Simply put, most scripts are over before you know it. For anything else there are the following pausing commands, which give the engine the possibility of dealing with other stuff.

These are a few DinkC commands that tell the Dink engine something like "You can do something else now, if you want". These are say_stop(), say_stop_xy(), wait(), wait_for_button(), move_stop(), and perhaps some others (choice menus, probably? Maybe show_bmp() and activate_bow() as well...). These commands stop running the script until it's ready to continue (text has been said, a certain amount of time has expired, etc). This is where the Dink engine can choose to continue running another script, do some of its own magic, or whatever else it is that it does.

The thing with suddenly stopping die() procedures in enemies is caused by the following two things:
- Actually killing the sprite is one of those other things that the engine can choose to do.
- Killing the sprite kills the script.

So what happens:
- Dink kills monster
- Engine runs die() procedure, and makes sure that the sprite is killed whenever the engine has the chance to do something.
- die() procedure has one of the previously mentioned pausing commands.
- Engine pauses the script, and does something else.
- Engine chooses to kill the sprite.
- Engine kills sprite, and thus the script.
- Engine can no longer continue running the die() procedure.

Commonly-used workaround:
Use script_attach(1000) or script_attach(0). This causes the script to not be on the sprite anymore, so it won't be killed when the engine kills the sprite. Alternatively, put it in its own file, and use spawn(). script_attach() will remove the script from the sprite, and spawn() will run it as an independent script, so it won't be killed when the engine kills off the sprite. Note that in this case &current_sprite can't be used either, because a script needs to be on a sprite to use that.

Another note: once the sprite gets killed, its sprite number has no meaning anymore. This means that you can't just use another variable (say, &crap), and give it the value of &current_sprite, and then use &crap. When I need some post-death animation, I create a clone of the recently deceased sprite, make the deceased sprite invisible, and play around with the clone.

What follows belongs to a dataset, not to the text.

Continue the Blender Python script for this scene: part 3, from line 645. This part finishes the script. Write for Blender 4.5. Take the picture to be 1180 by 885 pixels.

Something similar happens with the touch() procedure:
- Dink touches sprite
- Engine detects Dink touching the sprite
- Engine runs touch() procedure (if touch_damage is -1, of course)
- touch() procedure has one of the previously mentioned pausing commands.
- Engine pauses the script, and does something else.
- Engine detects Dink touching the sprite
- goto 3.

(there's a neat trick that the buttonon() procedure will just trigger once, and also works for Dink-brain, not just mouse-brain).

And also why the game freezes if you don't have a wait() in a loop. This can actually be relaxed to guarantee having one of the pausing commands executed in the loop. If there's no pausing command between the label and the goto, the engine will be given no chance to do anything except running the code. The player experiences this as a gamefreeze.

Hope that clears things up. There's actually more logic to how the engine decides what to do, but I can't be bothered going into that now. Check out the FIFO part of FIFO and variables in DinkC.

EDIT: Whooooaaa, dude. That was quite the post >_>

EDIT2: Right, I feel like I haven't quite said everything I wanted to say. Sorry, dear readers.

About wait(): What it does is tell the Dink engine to "stop running this for at least this amount of milliseconds". If the engine encounters a wait(100), and then does non-pausing things for more than a tenth-second, the wait(100) will take more than a tenth-second. If the engine does non-pausing things for 75 milliseconds, it won't switch back. If it then does more non-pausing things for 75 milliseconds, it can continue. This is after 150 milliseconds, not 100.

Just to make a point that wait(&crap) can't be guaranteed to take &crap milliseconds, though it's quite hard to have it do non-pausing things for 75 milliseconds.